Our scientists created a 'solar sponge' which captures and then releases carbon dioxide using the power of natural sunlight, offering power stations a lower energy solution.

The challenge

Capturing carbon more efficiently

The traditional process for carbon dioxide capture uses liquid absorbers such as amines to remove flue gases at a coal-fired power station before they are released into the atmosphere.

They are then heated to release the CO2 which is then stored and can be re-used.
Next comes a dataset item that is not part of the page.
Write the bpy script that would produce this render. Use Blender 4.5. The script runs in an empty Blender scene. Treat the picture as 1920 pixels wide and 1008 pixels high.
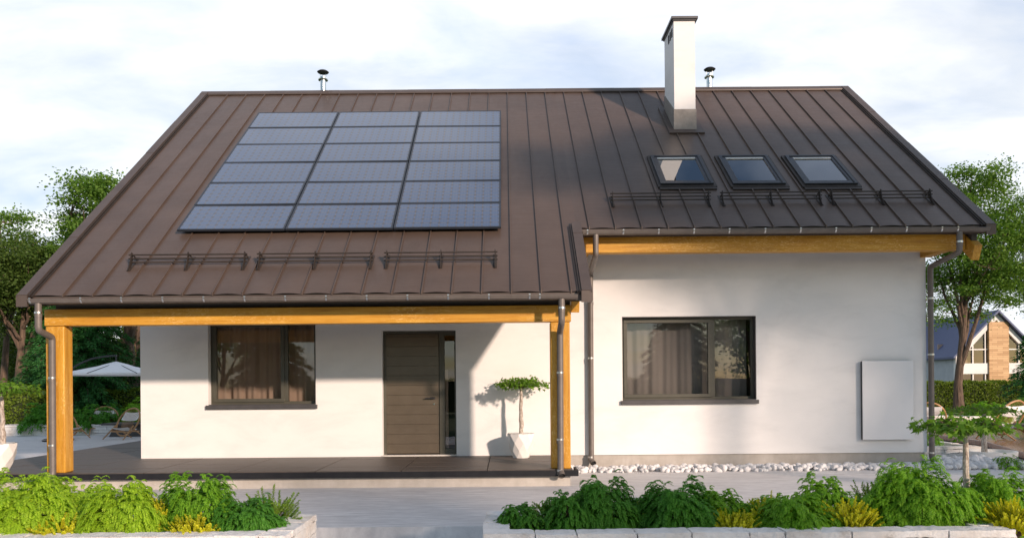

This process can consume as a much as 30 per cent of a power plant's production capacity.

Our response

Harnessing sunlight with a sponge-like material

Funded through the Science and Industry Endowment Fund, our scientists came up with a new way to capture carbon using renewable energy.

Dr Matthew Hill led the group that conducted this research.

The 'sponge' which is made from a new smart material called a MOF - metal organic framework - adsorbs carbon dioxide, but when exposed to sunlight, instantaneously releases it.

Known as dynamic photo-switching, this capture-and-release method is extremely energy efficient and only requires UV light to trigger the release of CO2 after it has been captured from the mixture of exhaust gases.

MOFs absorb as much as a litre of nitrogen gas in just one gram of material. This is possible because MOFs have the surface area of a football field in just one gram, meaning that gases can be soaked up like a sponge to all of the internal surfaces within.

The results

Delivering a low, renewable energy solution

The breakthrough presents a new way to recycle CO2 emissions from power stations using sunlight, offering industry a low energy carbon capture solution.